The British with their audacious superiority, overwhelmed already affirmed cultures only because these were oral and not written, but it doesn’t mean that there wasn’t any, Antiguans had traditions, history, customs, language and believe that it wasn’t so, is a joke, a sort of justification for their brutal damages. Kincaid expresses its rage in an ironical tone, she calls British “not racist”, even if they imposed rules, lifestyle, culture where people weren’t able to stand.
Towards the end of the extract the addressee “you” becomes less generic, she wants to speak directly to the colonizer, to better underline his blame, to better condemn him for colonialism, boredom and hegemony over innocent Antiguans and also over herself.
She defines the English using bad and harsh adjectives: bad-minded, ill-mannered, miserable.
I the extract Kincaid names also the Barkleys Brother, against whim she is set, because they made money on slaves, selling them first and using their users then. Kincaid, instead, refused to work for banks because she didn’t want to forget the past.
(The native population was largely extirpated and replaced with black slaves. Therefore, the Indian culture was eliminated, the connection with original natives were lost. Even if slavery was outlawed in the late 1800, political and economic power rested in the end of white plantation owners)
The ruins of British colonization are in the main streets of Antigua, they all have a great influence of the Empire, named with the names of the principal English seamen, the houses all Colonial Government Business Institutions and are the most elegant ones; with trees that run along their sides they have a luxuriant aspect, specially East Street with the impressive and fairly Government House, where the Representative for Queen puts up.
Kincaid defines the maritime English heroes as criminal because they came to destroy her land and her population.

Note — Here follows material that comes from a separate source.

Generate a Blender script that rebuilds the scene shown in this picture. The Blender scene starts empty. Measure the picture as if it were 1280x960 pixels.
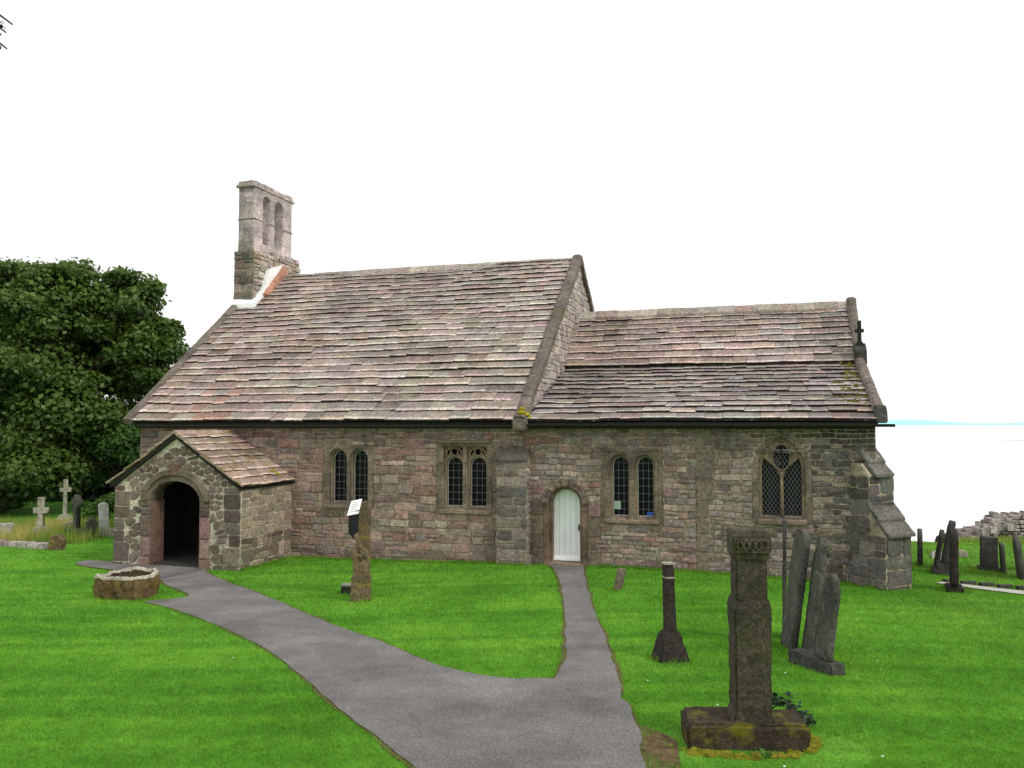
import bpy, bmesh, math, random
import numpy as np
from math import sin, cos, pi, radians, sqrt, exp
from mathutils import Vector, noise, Matrix
R = random.Random(7)
scene = bpy.context.scene
C = scene.collection
S2L = lambda c: tuple(((v/255)/12.92 if v/255 <= .04045 else ((v/255+.055)/1.055)**2.4) for v in c)

# ------------------------------------------------------------------ materials
def nt(name):
    m = bpy.data.materials.new(name); m.use_nodes = True
    t = m.node_tree; b = t.nodes['Principled BSDF']
    b.inputs['Specular IOR Level'].default_value = .2
    b.inputs['Roughness'].default_value = .9
    return m, t, b
def N(t, typ, **k):
    n = t.nodes.new(typ)
    for a, v in k.items():
        if a in n.inputs: n.inputs[a].default_value = v
        else: setattr(n, a, v)
    return n
def noise_n(t, co, scale, detail=4, rough=.6, dist=0):
    n = N(t, 'ShaderNodeTexNoise'); n.inputs['Scale'].default_value = scale
    n.inputs['Detail'].default_value = detail; n.inputs['Roughness'].default_value = rough
    n.inputs['Distortion'].default_value = dist
    t.links.new(co, n.inputs['Vector']); return n.outputs['Fac']
def ramp(t, fac, stops, interp='LINEAR'):
    r = N(t, 'ShaderNodeValToRGB'); r.color_ramp.interpolation = interp
    e = r.color_ramp.elements
    while len(e) < len(stops): e.new(.5)
    for i, (p, c) in enumerate(stops):
        e[i].position = p; e[i].color = (*c, 1) if len(c) == 3 else c
    t.links.new(fac, r.inputs['Fac']); return r.outputs['Color']
def mix(t, a, b, fac, mode='MIX'):
    n = N(t, 'ShaderNodeMix'); n.data_type = 'RGBA'; n.blend_type = mode
    for inp, v in ((n.inputs[0], fac), (n.inputs[6], a), (n.inputs[7], b)):
        if hasattr(v, 'is_linked') or isinstance(v, bpy.types.NodeSocket): t.links.new(v, inp)
        elif isinstance(v, (int, float)): inp.default_value = v
        else: inp.default_value = (*v, 1)
    return n.outputs[2]
def bump(t, b, h, strength, dist=.02):
    n = N(t, 'ShaderNodeBump'); n.inputs['Strength'].default_value = strength
    n.inputs['Distance'].default_value = dist
    t.links.new(h, n.inputs['Height']); t.links.new(n.outputs[0], b.inputs['Normal'])
def objco(t, world=False):
    if world: return N(t, 'ShaderNodeNewGeometry').outputs['Position']
    return N(t, 'ShaderNodeTexCoord').outputs['Object']
W3 = ((.0, (0, 0, 0)), (1, (1, 1, 1)))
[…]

She concludes affirming that she would preferred to live like her ancestors, without rules and laws, as monkey on trees and not to be victim of colonization, which only caused discriminations and exploitations.
Kincaid discusses British colonialism, the corruption of the Antiguan government, racism, and greed. It seems to me that post colonial Antigua is worse than colonial Antigua.
Nothing can repress Kincaid’s rage, that became more and more aggressive till to denounce the situation after the independence (gained formally in 1967, and fully in 1981), when the imperial dominion was replaced by a political family only, that social and economic sectors controls, while tourism develops as an endless source of richness represents.